2) I think your reading of who Christ died for and what that entails for people from various cultures is incorrect. Christ died for the elect of every nation. Moreover, I'm not advocating accomodation to a particular cultural point of view other than God's cultural point of view. So, nothing I've said here should be construed as an endorsement for say African-American culture and then a call for wholesale migration of all peoples to that point of view. The accomodation I have in mind is an ever increasing accomodation to the ways of God in His church.
Hope this helps,
Thabiti
Always Giving Thanks,
Thanks for the link and the helpful question. All of my graduate work is in psychology, and my graduate research focused on racial identity development. So, in some ways, this took me back to that literature.
You wrote:
I do not believe that these findings contradict your earlier conclusions in any way. In fact, they likely strengthen them. All the same, they perhaps shed light on why it is so difficult for man to shed the yoke of human culture in the context of a fallen society, to embrace the culture of God above all else.

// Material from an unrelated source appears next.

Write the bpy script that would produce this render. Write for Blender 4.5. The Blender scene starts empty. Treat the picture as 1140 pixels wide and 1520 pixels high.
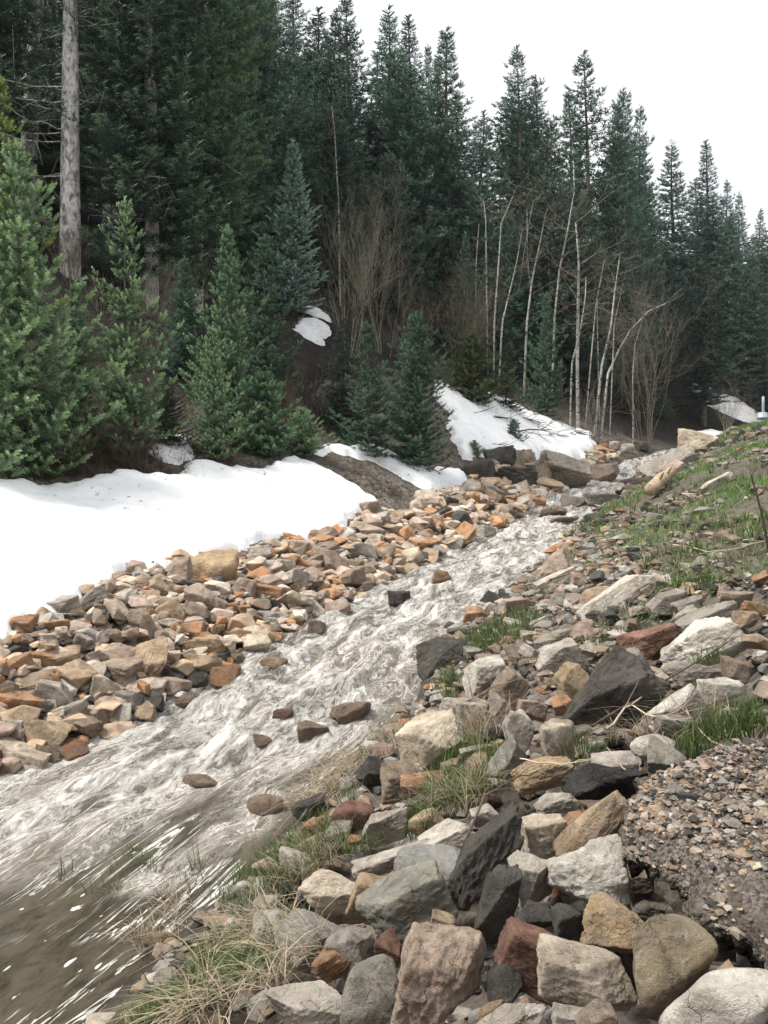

I agree on both points. I do think this strengthens the argument here, and I do think it sheds some light on the challenge at hand. This movement from "human culture" as we've been calling it to "God's culture" is tremendously difficult, even painful at times.
There may be broader issues to consider, but many of those identity issues will by definition be individual and too diverse to easily address on a blog. But thematically, at least, they will all involve harnessing the person to Christ and shaping their sense of self in Another, Jesus.
It is true that there is a psychologically protective aspect to like-group affiliation, especially in immigrant contexts. The research concerns "people at large." My concern is the church. So, I would argue that the protective factors associated with like-group affiliation should be multiplied among those whose affiliation is Christ. In other words, the kind of care and support that folks receive naturally in their ethnic communities really should be multiplied and categorically deeper inside the church. It should be visibly evident (Jn 13:34).